While regulation plays an important role in protecting consumers, from a competition perspective, excessive compliance requirements actually tend to favour large incumbents. Established global firms usually can find the resources to absorb regulatory costs, while startups and smaller challengers do not. As a result, rules intended to strengthen European autonomy can inadvertently make it harder for new European companies to emerge. 

If Europe truly wants to strengthen its technological position, the focus should shift toward the underlying conditions that allow innovation ecosystems to thrive. Infrastructure, talent, capital, and simple regulatory pathways matter far more than elaborate certification regimes. 

In some areas, Europe already performs well. Connectivity infrastructure is strong, and the continent hosts many of the world’s leading universities and research institutions. The challenge lies elsewhere. Land and energy for example are critical constraints in this densely populated continent. The data centres that typically power cloud computing and artificial intelligence require abundant physical space and vast quantities of electricity. At the same time, energy costs and grid congestion limit the pace at which new computing capacity can be deployed. In addition to a weaker energy framework, permitting processes in many European countries remain slow and uncertain, even when redevelopment opportunities exist on brownfields, former industrial sites. 

These infrastructural limitations are part of the explanation as to why Europe accounts for only a small share of global AI computing power, while the United States dominates the field. The gap is not the result of insufficient regulation, rather it reflects delays in permitting, limited energy availability, and investment uncertainty. 

Addressing these issues would do a lot more to strengthen Europe’s digital capabilities than introducing any new regulatory frameworks.
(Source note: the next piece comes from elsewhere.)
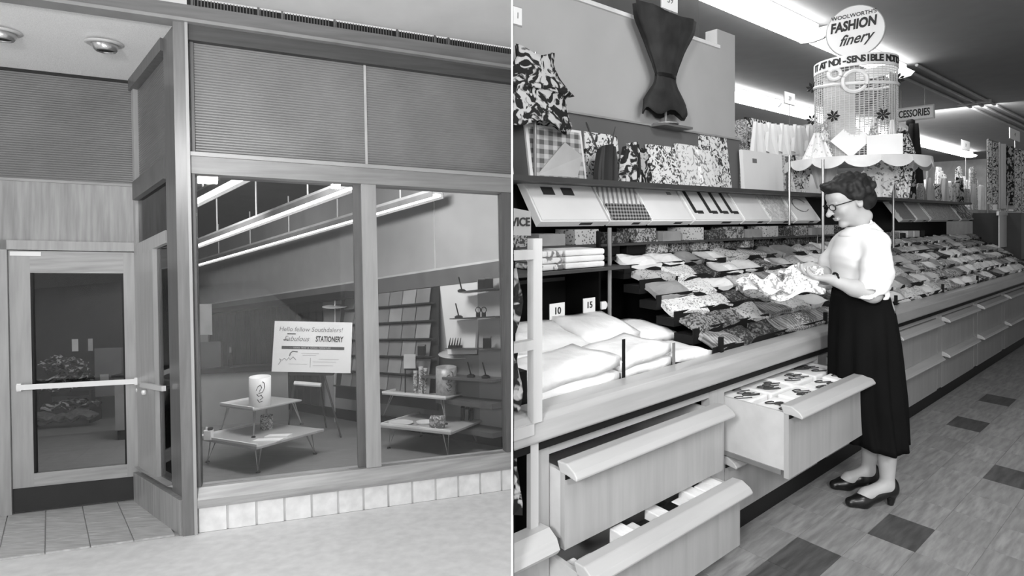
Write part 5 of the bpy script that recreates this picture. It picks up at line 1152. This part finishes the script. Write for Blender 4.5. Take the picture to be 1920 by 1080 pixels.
# arms
def hand(wr, dirf, side, dn):
    # wr wrist, dirf unit towards the fingers, side unit towards the little finger, dn unit palm normal (curl direction)
    wr = np.array(wr); 
    P = lambda a, b, c: wr+dirf*a+side*b+dn*c
    kn = [(-.030, .083), (-.010, .088), (.010, .085), (.028, .077)]
    for b, a in kn: B.cone(P(.005, b*.45, 0), P(a, b, 0), .016, .0115, .012)
    L_ = [(.042, .026, .02), (.046, .029, .021), (.043, .027, .02), (.034, .021, .018)]
    for (b, a), ls in zip(kn, L_):
        an = .35; p = P(a, b, 0); r = .0092
        for i, l in enumerate(ls):
            an2 = an+.5*i; q = p+(dirf*math.cos(an2)+dn*math.sin(an2))*l; B.cone(p, q, r, r*.92, .003); p = q; r *= .92
    t0 = P(.018, -.026, .006); t1 = P(.05, -.046, .022); t2 = P(.078, -.040, .036); B.chain([t0, t1, t2], [.014, .0105, .009], .008)
def unit(v): v = np.array(v, float); return v/np.linalg.norm(v)
LW_ = (1.565, 2.775, 1.150); RW_ = (1.575, 2.985, 1.195)
B.chain([(1.80, YC-.15, 1.32), (1.735, YC-.21, 1.085), ], [.038, .038], .03); B.chain([(1.735, YC-.21, 1.085), (1.66, YC-.19, 1.11), LW_], [.042, .038, .025], .02)
B.chain([(1.80, YC+.15, 1.32), (1.745, YC+.19, 1.10)], [.038, .038], .03); B.chain([(1.745, YC+.19, 1.10), (1.68, YC+.12, 1.15), RW_], [.042, .038, .025], .02)
hand(LW_, unit((-1, .12, .12)), unit((-.12, -1, 0)), unit((.12, 0, 1)))     # near hand, palm up
hand(RW_, unit((-1, -.25, -.02)), unit((-.25, 1, 0)), unit((-.05, 0, -1)))  # far hand, palm down on the cloth
# legs and feet (in heels)
for (kx, ky, ax_, ay, tx, ty) in ((1.865, 2.86, 1.895, 2.855, 1.70, 2.845), (1.89, 3.01, 1.905, 3.02, 1.725, 3.03)):
    B.chain([(1.84, (ky+YC)/2, .92), (kx-.01, ky, .50)], [.085, .056], .05)
    B.chain([(kx-.01, ky, .50), (kx+.03, ky, .34), (ax_, ay, .13)], [.054, .052, .032], .03)
    B.ell((ax_+.012, ay, .085), (.03, .027, .04), .02); B.chain([(ax_, ay, .10), ((ax_+tx)/2-.01, (ay+ty)/2, .058), (tx+.03, ty, .026)], [.034, .03, .022], .02)
sdf_obj('body', B, skin, wo)
# shoes
for (ax_, ay, tx, ty) in ((1.895, 2.855, 1.70, 2.845), (1.905, 3.02, 1.725, 3.03)):
    S = SDF((tx-.06, ty-.08, -.0), (ax_+.08, ty+.08, .17), .004)
    S.chain([(ax_+.018, ay, .080), (ax_-.05, ay, .058), (tx+.06, ty, .026), (tx+.005, ty, .020)], [.034, .033, .036, .026], .02)
    S.ell((ax_+.02, ay, .10), (.034, .033, .045), .015)
    S.ell(((ax_+tx)/2-.0, (ay+ty)/2, .125), (.085, .029, .052), .01, sub=True)
    S.ell((ax_-.0, ay, .155), (.033, .026, .05), .008, sub=True)
    S.cut(lambda X, Y, Z: np.maximum(-Z+.002, np.where((X > tx+.085) & (X < ax_-.0), (.06*(X-tx-.085)/(.11))-Z, -1)))
    S.cone((ax_+.024, ay, .07), (ax_+.016, ay, .006), .024, .014, .01)
    S.cut(lambda X, Y, Z: -Z+.001)
    sdf_obj('shoe', S, mat('shoe_black', .008, .3, .5), wo, 'black pump')
# blouse
S = SDF((1.58, 2.62, 1.02), (2.02, 3.24, 1.45), .005)
S.ell((1.80, YC, 1.25), (.115, .160, .16), .03); S.ell((1.80, YC, 1.12), (.115, .145, .10), .05); S.ell((1.835, YC, 1.17), (.10, .14, .13), .04); S.ell((1.745, YC, 1.225), (.06, .12, .07), .04)
S.cone((1.815, YC-.11, 1.335), (1.815, YC+.11, 1.335), .055, .055, .04); S.cone((1.82, YC, 1.33), (1.81, YC, 1.405), .078, .058, .03)
S.chain([(1.80, YC-.14, 1.315), (1.765, YC-.195, 1.20), (1.735, YC-.205, 1.07)], [.058, .066, .066], .03)
S.chain([(1.80, YC+.14, 1.315), (1.765, YC+.18, 1.20), (1.745, YC+.19, 1.10)], [.058, .066, .06], .03)
S.cone((1.735, YC-.21, 1.08), (1.71, YC-.21, 1.0), .054, .06, .004, sub=True)
S.cone((1.812, YC, 1.385), (1.77, YC, 1.47), .050, .056, .004, sub=True)
X_, Y_, Z_ = np.meshgrid(*S.ax, indexing='ij')
S.D += (.0035*np.sin(70*X_+25*Z_+8*np.sin(20*Z_))*np.clip((1.28-Z_)*6, 0, 1)+.002*np.sin(60*Z_+40*X_)).astype(np.float32)   # soft folds
S.cut(lambda X, Y, Z: np.maximum(1.062-Z, -1))
sdf_obj('blouse', S, mat('blouse_white', .8, .8, .1, amp=.015), wo, 'white short sleeved blouse')
obj('collar', MB().grid(lambda p, q: (1.806+(.060+.040*q)*math.cos(p*2*PI), YC+(.060+.044*q)*math.sin(p*2*PI), 1.418-.045*q+.014*math.cos(p*2*PI)), 28, 3), mat('blouse_white', .9), wo, solid=.004, smooth=True)
# skirt
def skirt(p, q):
    a = p*2*PI; z = 1.075-.775*q; cx = np.interp(q, [0, .12, .35, .7, 1], [1.80, 1.81, 1.82, 1.835, 1.855]); rx = np.interp(q, [0, .12, .35, .7, 1], [.116, .138, .152, .165, .155]); ry = np.interp(q, [0, .12, .35, 1], [.150, .168, .18, .185])
    f = 1+.055*min(1, q*2.2)*math.sin(a*11+1.5*math.sin(q*3))+.02*math.sin(a*23)*q; return (cx+rx*f*math.cos(a), YC+ry*f*math.sin(a), z-.012*math.sin(a*3)*q)
obj('skirt', MB().grid(skirt, 132, 26), mat('skirt_black', .006, .9, .08), wo, 'long black pleated skirt', solid=.005, smooth=True)
obj('waistband', MB().lathe((1.80, YC, 1.06), [(.112,0),(.113,.012),(.112,.03)], 32, sy=1.29, cap=False), mat('skirt_black', .006), wo)
# hair: short dark curls
S = SDF((1.56, 2.78, 1.42), (1.92, 3.08, 1.72), .005)
S.ell(hp(-.030, 0, .060), (.098, .092, .082), .02, HR); S.ell(hp(-.075, 0, -.005), (.058, .082, .072), .03, HR); S.ell(hp(.055, 0, .098), (.040, .052, .032), .02, HR)
for sgn in (1, -1): S.ell(hp(-.018, .062*sgn, .035), (.05, .03, .042), .015, HR)
rc = random.Random(4)
for k in range(110):
    a, b_ = rc.uniform(0, 2*PI), rc.uniform(-.35, 1.5); rr_ = (math.cos(b_)*math.cos(a), math.cos(b_)*math.sin(a), math.sin(b_))
    if rr_[0] > .55 and rr_[2] < .55: continue
    S.ell(hp(-.038+.098*rr_[0], .095*rr_[1], .045+.09*rr_[2]), (.017,)*3, .006)
for k in range(14): S.ell(hp(.062+rc.uniform(-.03, .03), rc.uniform(-.04, .04), .108+rc.uniform(-.012, .018)), (.014,)*3, .006)
S.ell(hp(.115, 0, -.005), (.055, .075, .082), .006, HR, sub=True)
for sgn in (1,-1): S.ell(hp(.045, .085*sgn, -.03), (.055, .04, .055), .006, HR, sub=True)
sdf_obj('hair', S, mat('hair_dark', .014, .6, .3, amp=.4, scale=8), wo, 'short dark curly hair')
# glasses
mb = MB()
for sgn in (1, -1):
    c0 = hp(.104, .032*sgn, .008); mb.tube([tuple(c0+lv*.021*math.cos(a)+uv_*.016*math.sin(a)-fv*.004*sgn*math.cos(a)) for a in np.linspace(0, 2*PI, 21)], .0022, 5)
    mb.tube([tuple(hp(.102, .054*sgn, .016)), tuple(hp(.05, .076*sgn, .014)), tuple(hp(-.01, .080*sgn, .01))], .0024, 5)
mb.tube([tuple(hp(.106, -.011, .012)), tuple(hp(.11, 0, .014)), tuple(hp(.106, .011, .012))], .002, 5)
obj('spectacles', mb, r_black, wo, 'dark rimmed spectacles')
obj('wrist_watch', MB().tube([tuple(np.array(LW_)+[.022+.0*math.cos(a), .028*math.cos(a), .03*math.sin(a)+.0]) for a in np.linspace(0, 2*PI, 17)], .006, 5), r_black, wo, 'dark wristwatch')
# the handkerchiefs she holds
hm = printed('held_floral', .3, .85, 34, cut=.44)
def cloth(x0, x1, y, z, w, sag, ph, lab):
    def fn(p, q):
        a = (q-.5)*2; x = x0+(x1-x0)*p
        return (x+.012*math.sin(q*9+ph), y+w*a*(1-.25*abs(2*p-1)**3), z+sag*math.sin(p*PI)*-.2+.018*math.sin(p*11+ph)+.012*math.cos(q*8+p*6)-abs(a)**2*sag)
    return obj('held_handkerchief', MB().grid(fn, 26, 10), hm, label=lab, cat='handkerchief', group='flowered handkerchiefs held by the woman', solid=.012, smooth=True)
cloth(1.12, 1.52, 2.80, 1.14, .075, .05, 0, 'flowered handkerchief pack stretched out over the bins in her hands')
cloth(1.17, 1.36, 2.76, 1.165, .07, .05, 2, 'pale flowered handkerchief lying at the far end of the pack she holds')
cloth(1.36, 1.55, 2.84, 1.20, .08, .06, 4, 'flowered handkerchief bunched up close to her fingers')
Faster permitting procedures, expanded renewable energy capacity, and pre-approved sites for large computing facilities could significantly accelerate investment. 

Another crucial ingredient for technological leadership is talent. Europe produces highly skilled researchers and engineers, but attracting and retaining them requires a more supportive environment. Skilled immigration should be easier, cross-border mobility within Europe should be simpler, and startup employees should be able to benefit from equity participation that rewards risk-taking and long-term commitment. 

Capital availability is another critical factor. Compared with the United States, Europe generates less long-term investment capital for high-growth technology companies. One reason lies in the structure of pension systems, which provide less funding for venture capital than the large pension funds of North America. Strengthening Europe’s capital markets and encouraging institutional investors to allocate more resources to innovation could significantly improve the financing environment for startups. 

Finally, fragmentation across the European Union remains a practical barrier for scaling technology companies. Entrepreneurs who succeed in one country often face legal and administrative hurdles when expanding into others. A more unified corporate framework would make it easier to build companies capable of competing globally. 

Europe’s push for greater technological resilience and security is justified, but such ‘sovereignty’ cannot be achieved simply by constructing regulatory walls. The most durable form of digital resilience and security emerges from open competition, strong infrastructure, and an environment where talent and capital can move freely. 

Rather than retrenching behind steep regulatory walls, Europe should focus on building the markets that allow innovation to flourish. In the long run, the strongest form of sovereignty is rooted in true competition.